Why might one have a premonition of a pattern that would look more than demonic if it was true? That pattern would be, in the face of a big problem here, create a big distraction over there. This is actually a human ploy that is probably instinctive. It is rational to admit mistakes and try again. But if you do not want to face a mistake, why then creating a diversion is the way to go.
Disturbing thoughts about presidential motivation
No one is saying that the President's bombing of Syria was anything but a human act of revulsion against Assad's inhumanity.
It was empathy, many thought. But there were also those who thought it was most convenient for the President to act at a time when things were moving in a negative direction at home. It gave him some breathing room from the failure of Trumpcare and the volatile atmosphere within the West Wing. The big bomb episode on the heels of the Syria action was what might be called lethal theatrics. It killed people known and unknown and brought the President a week of speculation that he might be moving in the direction of the neocons. No one said this was a distraction but it functioned like one. Now we are coming up on Trump's first 100 days. This auspicious benchmark will hardly help the president domestically if he has nary a bill to sign.
He won't. In fact, he has so fogged up the works that two potential failures exist side by side, neither of them in any shape to pass muster as an actual piece of legislation. Should Trump lob another bomb somewhere in the face of this Domestic void, you can surmise that the mediasphere will be rife with speculation. Or maybe not.

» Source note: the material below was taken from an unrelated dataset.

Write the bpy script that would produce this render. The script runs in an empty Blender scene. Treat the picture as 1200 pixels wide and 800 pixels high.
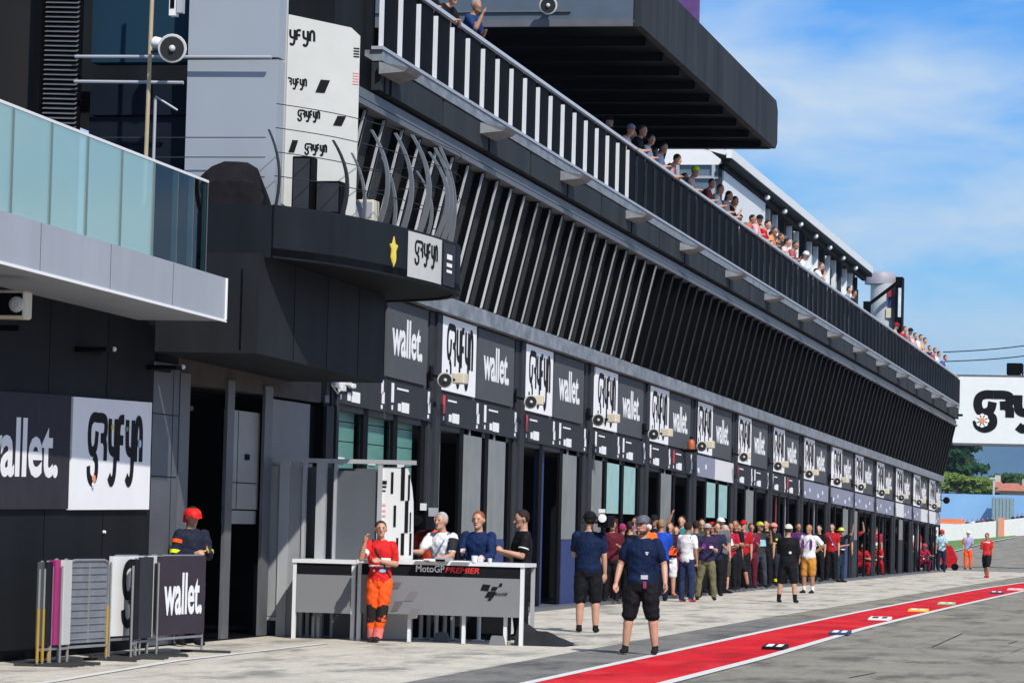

Because the very thought is perhaps the most disturbing one one could have about the man in the White House.
Winging it on taxes
Our thought bubble for Trump's tax plan due out next week: a big document and not a lot of specifics. https://t.co/HQRYEaYCEO
— Axios (@axios) April 21, 2017
It is hard not to feel some sympathy for the president because he is looking more and more like an unprepared fourth grader. Either he has advisors he does not trust or he is getting terrible advice.
If he is shutting everyone out he is simply not thinking. Politics requires a conspicuous and successful effort to put together the votes needed to pass legislation. Parameters won't do. On neither taxes, nor health care can Trump hope for a victory next week.
Distraction may prove difficult
The obvious distraction could be North Korea, but North Korea is not the Middle East. North Korea is part of an Asia that is its own master. You do not act in that theater. We have a recent indication that the generals and another high military that Trump processes to trust are not infallible. A third military distraction far away is not something we like to think about.